The pace and enlivening pressure create a collective heat of creation. Audiences can sense it before a note is sung — in the proud and often polished stage presence of the classily dressed participants. Everyone basks in the warmth of what’s already evident and what’s to come for these emerging artists. It’s a full-dress rehearsal for the future.

Milena Gligić (Ino), Sam Siegel (Athamas), Constantine Novotny (Cadmus) warming up before the concert | Credit: Don Scott Carpenter

On Thursday, August 9, Handel’s Semele, an eventful and richly entertaining 1744 mash-up of opera and oratorio, was on offer in at the San Francisco Conservatory of Music, in the first of two performances. Set to an ardent and sometimes titillating libretto by the Restoration playwright William Congreve (The Way of the World) and Newburgh Hamilton, the piece recounts the romantic and erotic history of the title character’s seduction and destruction at the hands of the god Jupiter. What fools these mortals be, the moral of the story might go, when they climb into bed with the gods.

With ABS Artistic Director Jeffrey Thomas on the podium, Semele served as front-and-center showcase for the vocal soloists, who came and went from the ABS Academy chorus positioned behind the orchestra. The singers’ entrances and exits and mostly well-judged stage business of flirty sidelong glances, soul-searching looks and the occasional caress, provided just enough theatrical touches to flesh out the story.

Arwen Myers warming up before the concert | Credit: Don Scott Carpenter

Some of these star turns were shiny indeed, with soprano Arwen Myers leading the way as Semele. In aria after aria — four alone in Scene 2 of Act III — Myers used her light, clear and nimble voice to fashion a portrait of an innocent drawn into waters over her head. Early on, in sinuous and persuasive expression of her distress, she fretted in one of the libretto’s many adroit rhymes: “O Jove! In pity teach me which to choose/Incline me to comply, or help me to refuse!” By the end of the first act, she’d taken the plunge into “endless pleasure, endless love,” spilling out coy and playful trills.

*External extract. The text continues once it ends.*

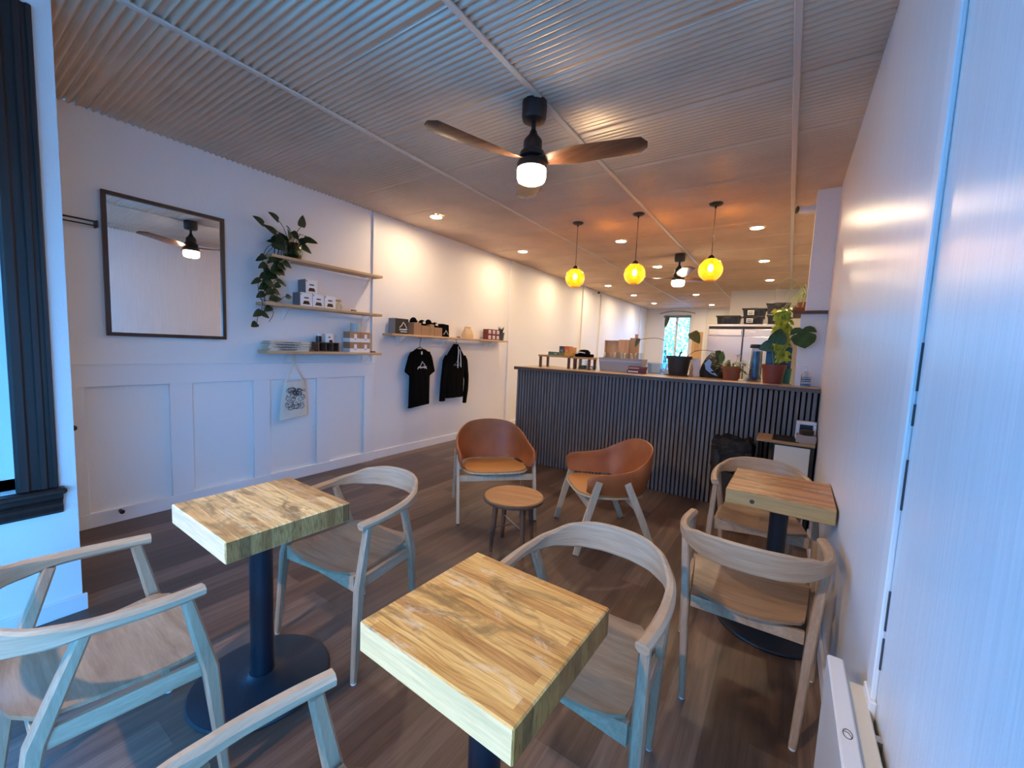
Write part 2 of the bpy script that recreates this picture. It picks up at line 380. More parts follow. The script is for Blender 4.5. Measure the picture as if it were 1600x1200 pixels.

Myers’s mastery of ornamented lines was put to the ultimate test in “Myself I shall adore,” in which she turned the fourth wall into a mirror to preen and admire herself. One silvery trill, decorated run and arpeggiated filigree followed another. “O sleep, why dost thou leave me” was tenderly shaped.

Not everything this young singer did came off quite so well. Myers’s voice lacked power and emphasis at times. And, understandably, she seemed to fade a little toward the end of a nearly three-hour evening in which she sang the most substantial role. But her musicality and demure demeanor remained a renewable pleasure.

Another winning soprano, in the smaller role of Iris, the goddess Juno’s messenger, sparkled brightly in “There from mortal cares retiring.” Emily Yocum Black joined knife-edged diction to some luscious phrasing. An accompanied recitative conjured the “forky stings” and “brazen wings” of two dragons vividly.

Bass Constantine Novotny stood out as Cadmus, King of Thebes. While most of his lines were in recitative, which he handed with clarity, expressiveness and a warm timbre, Novotny helped drive the pointed exchanges in one quartet as well.

Jeffrey Thomas conducts a Semele rehearsal with the American Bach Soloists Academy Orchestra and singers Graham Bier, Sylvie Jensen, and Emily Yocum Black | Credit: Don Scott Carpenter

The results with some of the other singers ranged from mixed to work-in-progress. Mezzo-soprano Silvie Jensen was a formidable presence as the jealously conniving Juno, all glittering calculation in her bejeweled headband and necklace. Her whiskey-voiced tone was arresting, but she struggled at the lower end of the register. Tenor Chase Henry Hopkins (who gave way to Patrick Kilbride at the second performance) had an appealing manner as the reluctantly seductive powerhouse Jupiter, but his voice tended to disappear mid-phrase. The alto Sam Siegel, as Athamas, was earnest but vocally porous as he explored the role. Mezzo Milena Gligić, as Ino, looked and sounded only partly smitten with him. Graham Bier, appropriately sleepy-faced-and-voiced as Somnus, drowsed amusingly through his two arias.

When this group of talented and developing singers joined forces in the chorus, Handel’s great facility for massed voices came shining through. Two choruses of priests, near the end of the final act, ran from succinct, astonished lines (“Oh, terror and astonishment”) to a closing exaltation of happiness.

Thomas presided, characteristically, with authority and sensitivity over an excellent orchestra. Everything from fluent string passagework to rolling thunder to delicate continuo was as it should be. The handsome musical drapery set off a fanciful tale of love-and-loss, brimming with the promising vitality, allure, and imperfections of youth.